The WSPWG has consistently supported the NCAA’s efforts to include transgender women in female events who have mitigated their male sex-linked performance advantages. It has also consistently supported the NCAA’s efforts to align its rules with those that apply in post-collegiate competition. Harmonization is important to ensure that American athletes can move successfully across the collegiate, Olympic, and professional sports systems. But new scientific evidence and results like Lia Thomas’s demonstrate that these rules need to be updated.

Going forward, the WSPWG encourages the NCAA to develop a transparent, representative process to ensure that its transgender eligibility rules are evidence-based and don’t undermine the fairness, equality, and safety goals that justify the women’s category. To these ends, we recommend specific attention to the following:

  1. Consultation with recognized experts in sex differences in human performance as well as experts in physiology, cardiology, and endocrinology.
  2. Consideration of the differential effects of testosterone suppression depending on the age at which treatment is begun, and on different sports and events.
  3. Consideration of the details of the suppression requirement. To date, to our knowledge, the rule does not specify that transgender women must suppress their testosterone levels into the female range, nor does it require that they keep their levels within that range throughout athlete’s competitive collegiate career. These conditions are necessary if mitigation is possibly to be effective. They are also necessary if the mitigation requirement is to be fair. A system that, under its eligibility rules, allows a transgender woman to tailor her testosterone levels according to her personal preferences but then, under its anti-doping rules, prohibits female athletes from doing the same, is not fair. The NCAA should align the doping and transgender eligibility rules, and clarify the details of the suppression requirement accordingly, so that transgender athletes do not have the advantages the anti-doping rules properly prohibit to female athletes, and so that the outcome of female competitions isn’t determined by the traits the category was designed to exclude.
  4. Adoption of a monitoring protocol to ensure compliance with the testosterone suppression requirement. The NCAA should rely on the necessary certifications concerning timing, levels, and consistency, reported by the athlete’s treating endocrinologist to ensure monitoring is not unnecessarily intrusive.
  5. Respectful accommodations for transgender athletes who have been included on teams but are periodically ineligible. Accommodations might include offsets, e.g., an extra exhibition lane, separate scoring and events, or team or individual handicaps, depending on the sport and event. Accommodations should be developed by experts in the affected sports and events.

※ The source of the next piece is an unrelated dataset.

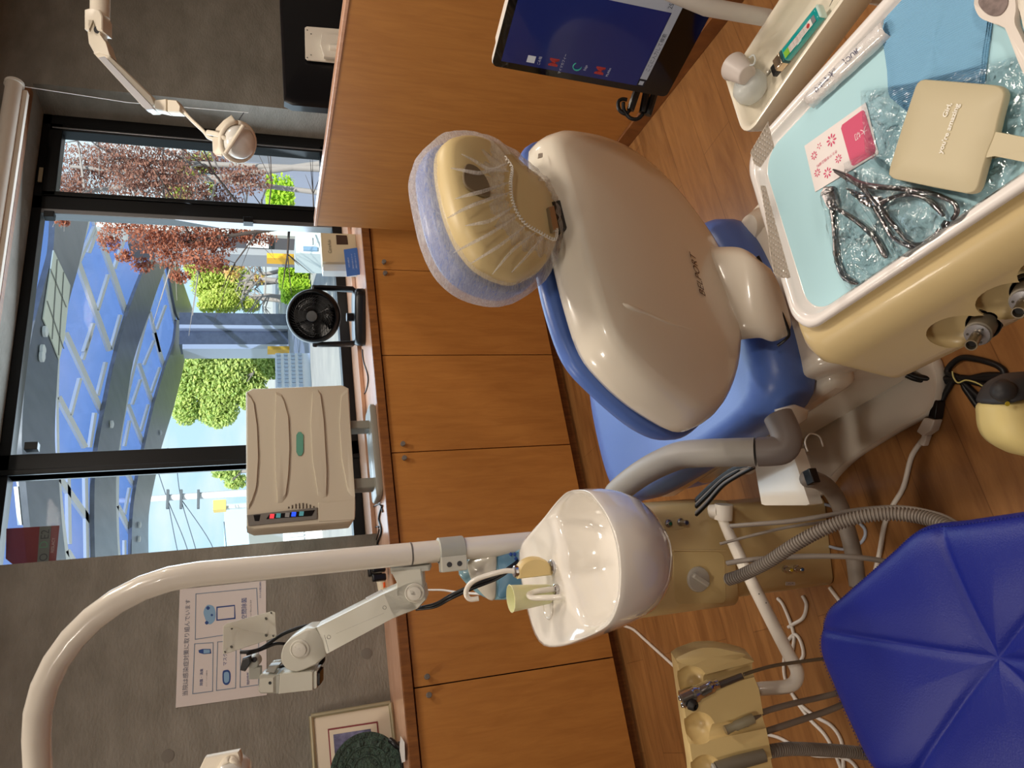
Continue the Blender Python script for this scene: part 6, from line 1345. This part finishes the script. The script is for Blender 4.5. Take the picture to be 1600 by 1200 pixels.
for px in (((149,343,7),(200,494,7)),((123,408,7),(173,548,7)),((104,520,7),(161,645,7)),((93,620,7),(135,699,7)),((92,744,9),(148,823,8)),((106,860,8),(125,890,7)),
           ((242,520,5),(258,576,5)),((218,568,5),(241,635,5)),((201,632,5),(226,697,5)),((256,425,4),(277,515,4)),((235,487,4),(250,550,4)),((198,735,5),(212,762,5)),((185,790,6),(206,833,6)),
           ((150,354,4),(125,410,4)),((171,429,4),(154,485,4)),((190,492,4),(175,546,4)),((148,505,4),(133,550,4)),((144,520,4),(131,562,4)),((167,566,4),(154,618,4)),((127,591,4),(112,649,4)),((150,645,4),(142,699,4)),
           ((267,398,4),(248,440,4),(231,494,4),(217,548,4),(203,605,4),(192,660,4),(187,700,4),(184,742,5),(184,825,4),(188,890,4)),((137,300,7),(137,344,8),(122,395,8),(106,450,7)),
           ((92,540,4),(90,620,4),(91,700,4),(92,740,5),(98,810,6),(108,892,6)),((260,477,3),(246,515,3)),((242,532,3),(226,570,3)),((221,593,3),(208,632,3)),((204,657,3),(196,697,3)),((251,574,3),(237,614,3)),((233,632,3),(221,674,3)),
           ((108,740,5),(110,850,5)),((135,740,5),(138,890,5)),((204,762,3),(196,804,3)),((196,844,3),(196,883,3)),((32,744,4),(40,780,5)),((36,820,4),(30,760,4)),((140,395,5),(155,354,5)),((196,345,6),(230,430,5)),((180,420,4),(200,360,4))): ribbon(px,can,pur_m,'purlin',ZK+.11,.06)
def zsheet(name,px,m,z,par,th=.02):
    q=[PZ(x,y,z) for x,y in px]; bm=NB(); loft(bm,[q,[p+EZ*th for p in q]]); return obj(name,bm,m,par,sharp=None)
blueg=tinted_glass('blue_canopy_glass',(.56,.64,.88,1),.03,film=((.35,.45,.70,1),.08))
zsheet('glass_sheet',((16,300),(262,340),(262,385),(282,500),(276,560),(260,635),(240,697),(225,760),(214,920),(4,930),(8,600)),blueg,ZK+.3,can)
zsheet('soffit_panel',((84,391),(110,446),(101,528),(93,562),(75,515),(68,498)),mat('soffit_tiles',(206,210,196),.6),ZK-.03,can,.02)
for a,b in (((79,420),(104,480)),((74,470),(100,545)),((90,405),(82,530)),((100,425),(92,555))): ribbon(((a[0],a[1],1.2),(b[0],b[1],1.2)),can,mat('soffit_joint',(120,122,116),.6),'soffit_joint',ZK-.04,.005)
for x,y in ((68,518),(64,547),(63,557),(173,663),(250,676),(163,738),(217,820),(216,842)):
    p=PZ(x,y,ZK-.02); bm=NB(); lathe(bm,p,-EZ,((.10,0),(.10,.05),(.05,.07)),12); obj('bolt',bm,pur_m,can)
YCOL=33
def ybox(name,x0,x1,y0,y1,m,Y,dY,par,toground=True,z0=None,z1=None):
    a=PY((x0+x1)/2,y0,Y); b=PY((x0+x1)/2,y1,Y); zt_=PY(x0,(y0+y1)/2,Y).z if z1 is None else z1; zb_=-.1 if toground else PY(x1,(y0+y1)/2,Y).z
    bm=NB(); bx(bm,min(a.x,b.x),max(a.x,b.x),Y,Y+dY,zb_,zt_); return obj(name,bm,m,par,sharp=30)
ybox('column',280,400,489,507,beam_m,YCOL,1,can); ybox('column',280,400,518,538,beam_m,YCOL,1,can)
ybox('column_edge',280,400,507.5,513,pur_m,YCOL-.2,1,can); ybox('column_edge',285,400,538,545,pur_m,YCOL-.2,1,can)
ybox('post_guard',418,500,541,546,mat('guard_yellow',(226,170,50),.5),YCOL-1,.5,can)
YR=13
nb=thing('neighbour_frame','dark grey steel frontage with white notice seen past the maple','building',PY(420,375,YR))
ybox('frame_column',200,480,363,386,mat('frontage_dark',(72,70,78),.5),YR,.5,nb); ybox('frame_edge',150,480,349,362,pur_m,YR-.1,.4,nb); ybox('frame_edge',240,480,387,397,mat('frontage_mid',(150,152,160),.5),YR-.1,.4,nb)
q=[PY(x,y,YR-.15) for x,y in ((387,371),(421,373),(420,388),(385,386))]; bm=NB(); plate(bm,q,EY,.03); obj('white_notice',bm,mat('notice_white',(226,228,232),.5),nb,sharp=None)
ybox('yellow_guard',417,480,396.5,404,MAT['guard_yellow'],YR-.4,.2,nb)
ybox('wall_panel',395,480,215,345,mat('frontage_blue_grey',(120,126,146),.4),YR+1,.3,nb,z1=2.2); ybox('wall_band',330,480,222,240,MAT['frontage_mid'],YR+.7,.3,nb)
kk=thing('ticket_machine','white and silver outdoor machine standing beyond the right window bar','machine',PY(490,380,9))
ybox('machine_body',462,500,366,396,mat('machine_silver',(196,206,210),.3),9,.5,kk); ybox('machine_panel',468,488,370,381,mat('machine_white',(236,238,240),.3),8.97,.03,kk,False); ybox('machine_display',474,496,385,391,mat('machine_blue',(120,150,180),.3),8.97,.03,kk,False)
# ---- trees
def crown(bm,c_,rad,n,s,drop=0):
    for i in range(n):
        d_=Vector((random.gauss(0,1),random.gauss(0,1),random.gauss(0,1))).normalized()*random.random()**.45
        p=c_+Vector((d_.x*rad[0],d_.y*rad[1],d_.z*rad[2])); 
        a=Vector((random.gauss(0,1),random.gauss(0,1),random.gauss(0,1))).normalized(); b=a.orthogonal().normalized(); k=s*random.uniform(.6,1.3)
        v=[bm.verts.new(p+a*k),bm.verts.new(p+b*k*.6),bm.verts.new(p-a*k),bm.verts.new(p-b*k*.6)]; bm.faces.new(v)
def branches(bm,base,top,n,spread,r,depth=2):
    tube(bm,[base,base.lerp(top,.5)+Vector((random.uniform(-.1,.1)*spread,0,0)),top],[r,r*.8,r*.5],7)
    for i in range(n):
        s0=base.lerp(top,random.uniform(.35,1)); e=s0+Vector((random.gauss(0,1),random.gauss(0,1),random.uniform(-.2,1.1)))*spread
        m_=s0.lerp(e,.5)+Vector((0,0,random.uniform(-.1,.2)))*spread; tube(bm,[s0,m_,e],[r*.35,r*.22,r*.08],5)
        if depth>1:
            for j in range(3):
                e2=m_.lerp(e,random.random())+Vector((random.gauss(0,1),random.gauss(0,1),random.gauss(0,.8)))*spread*.35; tube(bm,[m_,e2],[r*.15,r*.05],4)
bark=mat('bark_grey',(150,142,140),.9); barkd=mat('bark_dark',(74,62,58),.9)
lg_=leaf_mat('leaf_yellow_green',(226,230,140),(184,204,104),.5); lg2=leaf_mat('leaf_green',(184,208,136),(218,226,146),.5); lmp=leaf_mat('leaf_maple_red',(206,138,112),(150,96,80),.5); ly=leaf_mat('leaf_mixed_yellow',(226,222,130),(232,170,140),.5); lh=leaf_mat('leaf_hedge',(206,230,90),(160,200,70),.5)
def tree(lab,blobs,m,Y,trunk=None,leaf=.12,n=1500,bk=bark,grp='trees outside the window'):
    c0_=PY(blobs[0][0],blobs[0][1],Y); t=thing('tree',lab,'tree',(c0_.x,Y,-.1),group=grp); bm=NB()
    for x,y,rx,ry in blobs:
        c_=PY(x,y,Y+random.uniform(-.5,.5)); k=(PY(x,y+10,Y)-PY(x,y,Y)).length/10
        crown(bm,c_,(ry*k,ry*k*.8,rx*k),int(n*rx*ry/900)+60,leaf)
    obj('foliage',bm,m,t,sharp=None)
    for x0,y0,x1,y1,r in (trunk or ()):
        bm=NB(); b=PY(x0,y0,Y); b.z=-.1; branches(bm,b,PY(x1,y1,Y),7,(PY(x1,y1,Y)-PY(x0,y0,Y)).length*.35,r); obj('trunk',bm,bk,t,sharp=60)
tree('tall yellow-green tree between the twin columns and the maple',((315,420,22,18),(335,445,30,26),(350,470,26,18),(372,440,20,22),(345,412,20,10),(325,475,14,12),(390,475,14,12)),lg_,42,((480,440,380,445,.2),(480,470,390,465,.15)),.14,4200)
tree('bare-branched grey tree with a few orange leaves beyond the columns',((405,435,8,7),(372,412,12,10),(362,430,10,10)),ly,40,((480,410,370,415,.16),(480,440,380,430,.16),(480,465,400,462,.14),(480,425,375,440,.14)),.14,500)
tree('broad bright green tree left of the twin columns',((300,590,34,34),(330,570,40,26),(345,600,40,34),(380,585,34,30),(395,620,24,22),(340,640,30,28),(290,640,18,24),(310,560,26,16),(420,570,16,22)),lg2,44,((480,560,400,570,.3),),.14,3600)
tree('small green tree behind the beige device near the utility pole',((352,733,20,16),(368,752,16,12),(340,722,12,8)),lg2,50,((410,735,360,738,.2),),.18,2400)
tree('small green tree further left at the street',((405,720,12,20),(415,760,10,12)),lg_,52,((424,728,405,725,.2),),.18,1400)
tree('round green bush-like tree behind the frontage in the small right pane',((430,300,24,22),(400,270,18,16),(350,290,22,20),(300,262,18,18),(280,300,18,16),(330,250,22,14)),lg_,42,((440,280,380,280,.2),),.14,1600)
tree('red-brown maple reaching over the window from the right',((172,372,16,20),(200,352,40,14),(240,372,34,24),(265,396,26,22),(300,368,44,24),(330,385,34,18),(360,362,40,16),(98,346,9,7),(280,432,14,10),(312,408,24,16),(222,415,16,12),(400,372,30,12),(195,400,12,10),(340,412,16,14)),lmp,7.0,((480,330,200,340,.05),(480,330,280,380,.03)),.019,1250,barkd)
tree('purple-brown maple filling the small right pane with fine twigs',((150,270,60,44),(220,250,60,30),(250,290,60,34),(320,260,50,32),(330,310,40,20),(110,300,24,26),(380,280,34,20)),leaf_mat('leaf_maple_brown',(176,132,116),(138,102,94),.5),8.2,((480,240,120,300,.05),(480,260,180,250,.05),(420,300,110,260,.04)),.021,1700,bark)
for lab,x0,x1,y0,y1,Y in (('clipped bright green hedge between grey trunks',436,488,422,440,18.5),('second clipped hedge nearer the twin columns',440,488,448,462,18.5)):
    bm=NB(); a=PY(x0,y0,Y); b=PY(x1,y1,Y)
    for i in range(2600):
        p=Vector((random.uniform(a.x,b.x),Y+random.uniform(-.5,.5),random.uniform(-.05,a.z))); aa=Vector((random.gauss(0,1),random.gauss(0,1),random.gauss(0,1))).normalized(); bb=aa.orthogonal().normalized(); k=.06
        bm.faces.new([bm.verts.new(p+aa*k),bm.verts.new(p+bb*k*.6),bm.verts.new(p-aa*k),bm.verts.new(p-bb*k*.6)])
    obj('hedge',bm,lh,None,sharp=None,label=lab,cat='hedge')
# ---- buildings, poles
def building(lab,x0,x1,y0,y1,Y,m,dep=6,rows=0,cols=0,wm=None):
    a=PY(x0,y0,Y); b=PY(x0,y1,Y); t=thing('building',lab,'building',((a.x+b.x)/2,Y,-.1),group=None); xa,xb=min(a.x,b.x),max(a.x,b.x); z1=a.z; z0=PY(x1,y0,Y).z
    bm=NB(); bx(bm,xa,xb,Y,Y+dep,-.1,z1); w_=obj('wall',bm,m,t,sharp=None)
    for r in range(rows):
        for c_ in range(cols):
            wx0=xa+(xb-xa)*(c_+.2)/cols; wx1=xa+(xb-xa)*(c_+.8)/cols; wz0=z0+(z1-z0)*(r+.25)/rows; wz1=z0+(z1-z0)*(r+.8)/rows
            bm=NB(); bx(bm,wx0,wx1,Y-.06,Y+.02,wz0,wz1); obj('window',bm,wm,t,sharp=None)
q_=[PY(x,y,12.2) for x,y in ((415,285),(460,335))]; bm=NB()
for i in range(1800):
    p=Vector((random.uniform(min(q_[0].x,q_[1].x),max(q_[0].x,q_[1].x)),12.2+random.uniform(-.3,.3),random.uniform(max(-.05,q_[1].z),q_[0].z))); aa=Vector((random.gauss(0,1),random.gauss(0,1),random.gauss(0,1))).normalized(); bb=aa.orthogonal().normalized(); k=.05
    bm.faces.new([bm.verts.new(p+aa*k),bm.verts.new(p+bb*k*.6),bm.verts.new(p-aa*k),bm.verts.new(p-bb*k*.6)])
obj('hedge',bm,lh,None,sharp=None,label='bright green hedge seen low through the small right window pane',cat='hedge')
wg=mat('window_far_glass',(176,190,206),.2); wht=mat('far_white_wall',(232,234,236),.8); blb=mat('far_blue_wall',(176,206,232),.7)
building('low white grid-panelled screen wall beyond the twin columns',430,474,552,606,20,wht,.4,4,9,wg)
building('pale blue building at left under the utility pole',350,420,788,905,48,blb,8)
building('pale sheet-walled low building behind the beige device',385,500,690,800,22,mat('far_cream_wall',(222,216,204),.8),8,2,7,wg)
building('white fence-like screen building at far left of the street',442,484,815,905,19,wht,.4,1,16,mat('slat_grey',(190,194,200),.7))
sg=thing('yellow_sign','yellow rooftop sign box left of the utility pole','sign',PY(343,788,44)); ybox('sign_box',333,353,781,796,mat('sign_yellow',(226,196,110),.5),44,.6,sg,False); ybox('sign_post',353,480,786,790,pur_m,44.2,.3,sg)
up=thing('utility_pole','pale concrete utility pole with sagging wires in the left window pane','utility pole',(PY(400,772,40).x,40,-.1))
p0=PY(385,770,40); bm=NB(); tube(bm,[Vector((p0.x,40,-.1)),Vector((p0.x,40,PY(180,782,40).z))],[.22,.14],12); obj('pole',bm,mat('pole_concrete',(214,214,216),.8),up)
for x in (262,283,310):
    c_=PY(x,780,39.8); bm=NB(); bx(bm,c_.x-.5,c_.x+.5,39.7,39.9,c_.z-.06,c_.z+.06); obj('cross_arm',bm,mat('arm_dark',(90,96,104),.7),up)
wm_=mat('wire_dark',(80,90,104),.7)
for px in (((244,728),(262,781),(292,856),(300,905)),((276,728),(283,780),(305,855),(318,905)),((262,781),(275,850),(288,905)),((283,780),(330,850),(345,905)),((235,700),(244,728)),((262,700),(276,728)),((350,815),(358,900))):
    bm=NB(); tube(bm,catmull([PY(x,y,40) for x,y in px],6),.022,5); obj('wire',bm,wm_,up,sharp=180)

Women’s sports are separate from men’s because of the physical, sex-linked differences between males as a group and females as a group. There is no alternative, defensible, non-sex-linked rationale for separate sex sport. Recognizing, respecting, and accommodating categorical sex-linked differences ensures that sport meets its social justice obligations to both female and transgender athletes, enables fair and safe competitive sport, and secures the integrity and viability of female sport.